March 30, 2008 ☼ border ☼ China ☼ Economist ☼ Foreign Affairs ☼ Himalayas ☼ India ☼ maps ☼ media ☼ North East ☼ Sikkim ☼ Tibet
This is an archived blog post from The Acorn.
In defence of its editorial policy on the maps it publishes alongside its articles, in September 2007 the Economist wrote “we use maps not to portray the world as it ought to be, or even as we would like it to be, but as it is.” Reassuring readers that it bore no malice about its maps of Jammu & Kashmir, it wrote “in using “the line of control” that divides Kashmir in the absence of an agreed international frontier we are merely noting the status quo, not endorsing it.”
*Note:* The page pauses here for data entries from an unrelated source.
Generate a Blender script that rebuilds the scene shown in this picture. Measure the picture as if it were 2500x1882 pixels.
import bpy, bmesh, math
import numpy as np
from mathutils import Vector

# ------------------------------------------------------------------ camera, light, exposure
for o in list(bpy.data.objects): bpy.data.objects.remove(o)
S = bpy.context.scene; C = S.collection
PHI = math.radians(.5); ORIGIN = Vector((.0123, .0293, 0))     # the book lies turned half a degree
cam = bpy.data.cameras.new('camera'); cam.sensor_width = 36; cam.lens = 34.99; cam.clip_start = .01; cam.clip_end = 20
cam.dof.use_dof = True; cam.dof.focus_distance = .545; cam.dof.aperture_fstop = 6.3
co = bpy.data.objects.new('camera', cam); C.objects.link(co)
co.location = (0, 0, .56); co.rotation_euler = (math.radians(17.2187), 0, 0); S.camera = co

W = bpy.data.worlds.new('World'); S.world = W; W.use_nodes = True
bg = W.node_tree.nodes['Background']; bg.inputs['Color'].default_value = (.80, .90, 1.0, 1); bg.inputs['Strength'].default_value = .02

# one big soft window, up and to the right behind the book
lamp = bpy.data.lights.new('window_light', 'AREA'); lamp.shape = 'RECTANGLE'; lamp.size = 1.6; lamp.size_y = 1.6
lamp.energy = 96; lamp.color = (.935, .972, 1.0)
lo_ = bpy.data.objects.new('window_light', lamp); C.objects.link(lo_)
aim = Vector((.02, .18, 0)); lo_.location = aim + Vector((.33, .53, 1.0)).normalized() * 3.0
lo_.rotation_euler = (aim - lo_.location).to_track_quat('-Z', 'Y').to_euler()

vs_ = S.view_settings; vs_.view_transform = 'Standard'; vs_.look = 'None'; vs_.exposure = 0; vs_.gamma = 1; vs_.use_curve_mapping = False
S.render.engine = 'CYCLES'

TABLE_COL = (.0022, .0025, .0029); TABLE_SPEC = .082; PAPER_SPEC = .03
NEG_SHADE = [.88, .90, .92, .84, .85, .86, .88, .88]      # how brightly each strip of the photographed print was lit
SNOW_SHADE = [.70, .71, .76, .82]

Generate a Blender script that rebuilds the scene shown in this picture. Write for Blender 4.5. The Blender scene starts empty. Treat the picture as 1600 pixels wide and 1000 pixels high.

So let’s look at its maps of the India-China border.
The most informative of the maps of the border regions came in May 1999 (although giving India and China the same colour allows a degree of chickening out, as Sikkim is both marked out but not coloured as being disputed)
Maps from June and July 2003 are consistent with the Economist’s own stated policy: they note the status quo.
Its special annual publication, the World in 2007, published in late 2006, reported that “China now recognises the Himalayan state of Sikkim as India’s territory”. The accompanying map reflected this position.
And now in March 2008, the we find a change in the ‘status quo’: the Indian state of Sikkim has been painted in Chinese colours.
Now unless the Economist knows something about the status quo that it is not letting on, it has clearly run foul of its own policy. If there is no cartographical conspiracy here, then is the Economist—unconsciously or otherwise—being a little too eager to please Beijing?